Exercise: Everything from the first line down to the line containing "SC.camera = cam" is to be retyped exactly, both ends included, with pictures left out.

Given information:

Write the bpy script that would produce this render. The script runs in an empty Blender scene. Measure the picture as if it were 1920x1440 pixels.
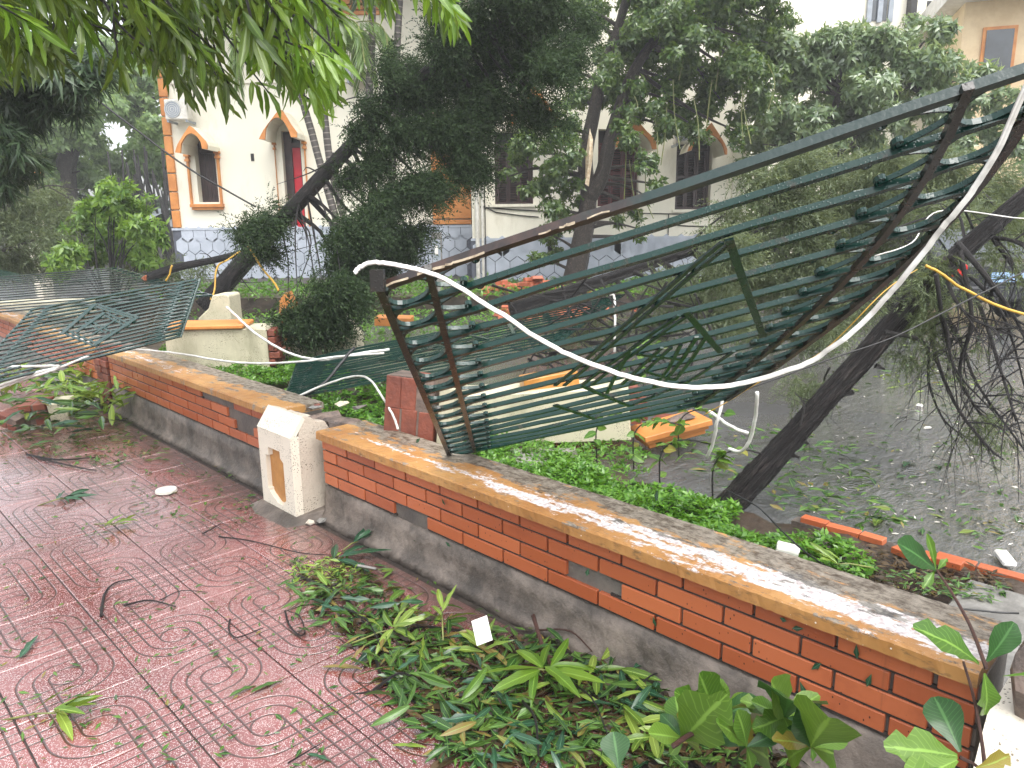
import bpy, bmesh, math, random
import numpy as np
from mathutils import Matrix, Vector

random.seed(7)
RNG = np.random.default_rng(11)
SC = bpy.context.scene
COL = SC.collection
R = math.radians

# ------------------------------------------------------------------ camera, sky, sun, exposure
EYE = 1.65
FOC, PITCH, ROLL, YAW = 1401.0, R(12.44), R(0.65), R(44.53)
_f = np.array([math.sin(YAW) * math.cos(PITCH), math.cos(YAW) * math.cos(PITCH), -math.sin(PITCH)])
_r = np.array([math.cos(YAW), -math.sin(YAW), 0.0])
_d = np.cross(_f, _r)
CAM_R = _r * math.cos(ROLL) + _d * math.sin(ROLL)
CAM_D = -_r * math.sin(ROLL) + _d * math.cos(ROLL)
CAM_F = _f
HF = np.array([math.sin(YAW), math.cos(YAW), 0.0])     # level view direction
HR = np.array([math.cos(YAW), -math.sin(YAW), 0.0])    # level right
CEN = np.array([0, 0, EYE])

cam_data = bpy.data.cameras.new('camera')
cam_data.sensor_width = 36.0
cam_data.lens = FOC / 1920 * 36.0
cam_data.clip_start = 0.05
cam_data.clip_end = 600
cam = bpy.data.objects.new('camera', cam_data)
COL.objects.link(cam)
m = Matrix.Identity(4)
for i in range(3):
    m[i][0], m[i][1], m[i][2] = CAM_R[i], -CAM_D[i], -CAM_F[i]
    m[i][3] = CEN[i]
cam.matrix_world = m
SC.camera = cam

SUN_EL, SUN_AZ = R(62), R(200)          # high and behind the camera, veiled by rain cloud
world = bpy.data.worlds.new('World')
SC.world = world
world.use_nodes = True
wn, wl = world.node_tree.nodes, world.node_tree.links
wn.clear()
sky = wn.new('ShaderNodeTexSky')
sky.sky_type = 'NISHITA'
sky.sun_disc = False
sky.sun_elevation = SUN_EL
sky.sun_rotation = SUN_AZ
sky.air_density = 1.0
sky.dust_density = 4.0
sky.ozone_density = 1.0
hsv = wn.new('ShaderNodeHueSaturation')
hsv.inputs['Saturation'].default_value = 0.22        # grey rain cloud instead of blue sky
bg = wn.new('ShaderNodeBackground')
bg.inputs['Strength'].default_value = 0.15
wo = wn.new('ShaderNodeOutputWorld')
wl.new(sky.outputs[0], hsv.inputs['Color'])
wl.new(hsv.outputs[0], bg.inputs['Color'])
wl.new(bg.outputs[0], wo.inputs['Surface'])

sun_data = bpy.data.lights.new('sun', 'SUN')
sun_data.energy = 0.5
sun_data.angle = R(60)
sun_data.color = (1.0, 0.97, 0.92)
sun = bpy.data.objects.new('sun', sun_data)
COL.objects.link(sun)
_sd = Vector((math.sin(SUN_AZ) * math.cos(SUN_EL), math.cos(SUN_AZ) * math.cos(SUN_EL), math.sin(SUN_EL)))
sun.rotation_euler = _sd.to_track_quat('Z', 'Y').to_euler()
sun.location = (0, 0, 30)

SC.view_settings.view_transform = 'Standard'
SC.view_settings.look = 'None'
SC.view_settings.exposure = 1.68
SC.view_settings.gamma = 1.0
SC.view_settings.use_curve_mapping = False
SC.render.engine = 'CYCLES'
SC.cycles.use_denoising = True
SC.cycles.max_bounces = 6
SC.cycles.diffuse_bounces = 3
SC.cycles.glossy_bounces = 3
SC.cycles.transparent_max_bounces = 8
SC.cycles.sample_clamp_indirect = 6.0


# ------------------------------------------------------------------ measuring: pixel of the photograph -> point of the place
def ray(px, py):
    x, y = (px - 960) / FOC, (py - 720) / FOC
    return CAM_R * x + CAM_D * y + CAM_F


def pt(px, py, D):
    r = ray(px, py)
    return CEN + r * (D / (r @ HF))


def on_z(px, py, z=0.0):
    r = ray(px, py)
    return CEN + r * ((z - EYE) / r[2])


def on_x(px, py, x):
    r = ray(px, py)
    return CEN + r * (x / r[0])


def lev(px, py, D):
    """level frame of the view: right, depth, height"""
    p = pt(px, py, D)
    return np.array([p @ HR, D, p[2]])


FRAME = Matrix(((HR[0], HF[0], 0, 0), (HR[1], HF[1], 0, 0), (0, 0, 1, 0), (0, 0, 0, 1)))


# ------------------------------------------------------------------ mesh building
ORIGIN = {}


class MB:
    def __init__(self, T=None):
        self.v, self.f, self.uv, self.T = [], [], [], T

    def add(self, verts, faces, uvs=None):
        b = len(self.v)
        for i, p in enumerate(verts):
            q = Vector((float(p[0]), float(p[1]), float(p[2])))
            self.v.append(self.T @ q if self.T is not None else q)
            self.uv.append(uvs[i] if uvs is not None else (0.0, 0.0))
        for fc in faces:
            self.f.append([b + k for k in fc])
        return self

    def box(self, x0, x1, y0, y1, z0, z1):
        vs = [(x, y, z) for z in (z0, z1) for y in (y0, y1) for x in (x0, x1)]
        return self.add(vs, [(0, 2, 3, 1), (4, 5, 7, 6), (0, 1, 5, 4), (2, 6, 7, 3), (0, 4, 6, 2), (1, 3, 7, 5)])

    def bevbox(self, x0, x1, y0, y1, z0, z1, b):
        """box with chamfered edges"""
        bm = bmesh.new()
        bmesh.ops.create_cube(bm, size=1.0)
        for v in bm.verts:
            v.co = Vector(((x0 + x1) / 2 + v.co.x * (x1 - x0), (y0 + y1) / 2 + v.co.y * (y1 - y0), (z0 + z1) / 2 + v.co.z * (z1 - z0)))
        bmesh.ops.bevel(bm, geom=list(bm.edges), offset=b, segments=1, affect='EDGES')
        return self.bm(bm)

    def bm(self, bm):
        bm.verts.index_update()
        self.add([v.co for v in bm.verts], [[v.index for v in f.verts] for f in bm.faces])
        bm.free()
        return self

    def obox(self, c, ax, ay, az):
        """box from a centre and three half-axis vectors"""
        c, ax, ay, az = (np.array(k, float) for k in (c, ax, ay, az))
        vs = [c + sx * ax + sy * ay + sz * az for sz in (-1, 1) for sy in (-1, 1) for sx in (-1, 1)]
        return self.add(vs, [(0, 2, 3, 1), (4, 5, 7, 6), (0, 1, 5, 4), (2, 6, 7, 3), (0, 4, 6, 2), (1, 3, 7, 5)])

    def bar(self, a, b, w, h, up=(0, 0, 1)):
        """straight bar of section w x h from a to b"""
        a, b = np.array(a, float), np.array(b, float)
        d = b - a
        L = np.linalg.norm(d)
        if L < 1e-6:
            return self
        d /= L
        s = np.cross(d, up)
        n = np.linalg.norm(s)
        s = s / n if n > 1e-6 else np.array([1.0, 0, 0])
        u = np.cross(s, d)
        return self.obox((a + b) / 2, d * L / 2, s * w / 2, u * h / 2)

    def strip(self, pts, w, h, nrm, closed=False):
        """flat bar bent along a polyline; h along nrm"""
        pts = [np.array(p, float) for p in pts]
        nrm = np.array(nrm, float)
        nrm /= np.linalg.norm(nrm)
        n = len(pts)
        vs, fs = [], []
        for i in range(n):
            a = pts[i - 1] if (i > 0 or closed) else pts[i]
            b = pts[(i + 1) % n] if (i < n - 1 or closed) else pts[i]
            t = b - a
            t /= max(1e-9, np.linalg.norm(t))
            s = np.cross(t, nrm)
            s /= max(1e-9, np.linalg.norm(s))
            for su, sv in ((-1, -1), (1, -1), (1, 1), (-1, 1)):
                vs.append(pts[i] + s * su * w / 2 + nrm * sv * h / 2)
        m = n if closed else n - 1
        for i in range(m):
            j = (i + 1) % n
            for k in range(4):
                l = (k + 1) % 4
                fs.append((i * 4 + k, i * 4 + l, j * 4 + l, j * 4 + k))
        if not closed:
            fs += [(3, 2, 1, 0), tuple(4 * (n - 1) + k for k in range(4))]
        return self.add(vs, fs)

    def tube(self, pts, radii, seg=8, rough=0.0, cap=True):
        pts = [np.array(p, float) for p in pts]
        n = len(pts)
        if not hasattr(radii, '__len__'):
            radii = [radii] * n
        vs, fs, uvs = [], [], []
        ref = np.array([0.31, 0.17, 0.93])
        L = 0.0
        off = RNG.normal(0, 1, seg) * rough
        prev_s = None
        for i in range(n):
            t = pts[min(i + 1, n - 1)] - pts[max(i - 1, 0)]
            t /= max(1e-9, np.linalg.norm(t))
            if prev_s is None:
                s = np.cross(t, ref)
            else:
                s = prev_s - t * (prev_s @ t)
            s /= max(1e-9, np.linalg.norm(s))
            prev_s = s
            u = np.cross(t, s)
            if i:
                L += np.linalg.norm(pts[i] - pts[i - 1])
            if rough:
                off = off * 0.965 + RNG.normal(0, 1, seg) * rough * 0.26
            for k in range(seg):
                a = 2 * math.pi * k / seg
                rr = radii[i] * (1 + off[k])
                vs.append(pts[i] + (s * math.cos(a) + u * math.sin(a)) * rr)
                uvs.append((k / seg, L))
        for i in range(n - 1):
            for k in range(seg):
                l = (k + 1) % seg
                fs.append((i * seg + k, i * seg + l, (i + 1) * seg + l, (i + 1) * seg + k))
        if cap:
            fs += [tuple(reversed(range(seg))), tuple((n - 1) * seg + k for k in range(seg))]
        return self.add(vs, fs, uvs)

    def hull(self, pts):
        bm = bmesh.new()
        for p in pts:
            bm.verts.new(p)
        bmesh.ops.convex_hull(bm, input=bm.verts)
        for v in [v for v in bm.verts if not v.link_faces]:
            bm.verts.remove(v)
        return self.bm(bm)

    def chunk(self, c, sx, sy, sz, rng=random, n=16):
        ps = []
        for _ in range(n):
            v = Vector((rng.gauss(0, 1), rng.gauss(0, 1), rng.gauss(0, 1))).normalized()
            k = max(abs(v.x), abs(v.y), abs(v.z))
            v = v / (k ** 0.6)
            ps.append((c[0] + v.x * sx / 2, c[1] + v.y * sy / 2, c[2] + v.z * sz / 2))
        return self.hull(ps)

    def prism(self, poly, T, depth):
        """polygon (2D) extruded along local y by depth, placed by function T(x, y, z)"""
        n = len(poly)
        vs = [T(x, 0.0, z) for x, z in poly] + [T(x, depth, z) for x, z in poly]
        fs = [tuple(range(n)), tuple(reversed(range(n, 2 * n)))]
        for i in range(n):
            j = (i + 1) % n
            fs.append((i, i + n, j + n, j))
        return self.add(vs, fs)

    def build(self, name, mat, parent=None, smooth=False, origin=None, bevel=0.0, fix=True):
        base = np.array(origin if origin is not None else (np.array([tuple(v) for v in self.v]).min(0) + np.array([tuple(v) for v in self.v]).max(0)) / 2)
        if origin is None and parent is None:
            base[2] = min(v.z for v in self.v)
        me = bpy.data.meshes.new(name)
        me.from_pydata([(v.x - base[0], v.y - base[1], v.z - base[2]) for v in self.v], [], self.f)
        if any(u != (0.0, 0.0) for u in self.uv):
            lay = me.uv_layers.new(name='UVMap')
            vi = np.zeros(len(me.loops), int)
            me.loops.foreach_get('vertex_index', vi)
            lay.data.foreach_set('uv', np.array(self.uv, float)[vi].ravel())
        if fix:
            bm = bmesh.new()
            bm.from_mesh(me)
            bmesh.ops.recalc_face_normals(bm, faces=bm.faces)
            if bevel:
                bmesh.ops.bevel(bm, geom=list(bm.edges), offset=bevel, segments=1, affect='EDGES', clamp_overlap=True)
            bm.to_mesh(me)
            bm.free()
        if smooth:
            me.polygons.foreach_set('use_smooth', [True] * len(me.polygons))
        if mat:
            me.materials.append(mat)
        o = bpy.data.objects.new(name, me)
        COL.objects.link(o)
        attach(o, base, parent)
        return o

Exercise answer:
Write the bpy script that would produce this render. The script runs in an empty Blender scene. Measure the picture as if it were 1920x1440 pixels.
import bpy, bmesh, math, random
import numpy as np
from mathutils import Matrix, Vector

random.seed(7)
RNG = np.random.default_rng(11)
SC = bpy.context.scene
COL = SC.collection
R = math.radians

# ------------------------------------------------------------------ camera, sky, sun, exposure
EYE = 1.65
FOC, PITCH, ROLL, YAW = 1401.0, R(12.44), R(0.65), R(44.53)
_f = np.array([math.sin(YAW) * math.cos(PITCH), math.cos(YAW) * math.cos(PITCH), -math.sin(PITCH)])
_r = np.array([math.cos(YAW), -math.sin(YAW), 0.0])
_d = np.cross(_f, _r)
CAM_R = _r * math.cos(ROLL) + _d * math.sin(ROLL)
CAM_D = -_r * math.sin(ROLL) + _d * math.cos(ROLL)
CAM_F = _f
HF = np.array([math.sin(YAW), math.cos(YAW), 0.0])     # level view direction
HR = np.array([math.cos(YAW), -math.sin(YAW), 0.0])    # level right
CEN = np.array([0, 0, EYE])

cam_data = bpy.data.cameras.new('camera')
cam_data.sensor_width = 36.0
cam_data.lens = FOC / 1920 * 36.0
cam_data.clip_start = 0.05
cam_data.clip_end = 600
cam = bpy.data.objects.new('camera', cam_data)
COL.objects.link(cam)
m = Matrix.Identity(4)
for i in range(3):
    m[i][0], m[i][1], m[i][2] = CAM_R[i], -CAM_D[i], -CAM_F[i]
    m[i][3] = CEN[i]
cam.matrix_world = m
SC.camera = cam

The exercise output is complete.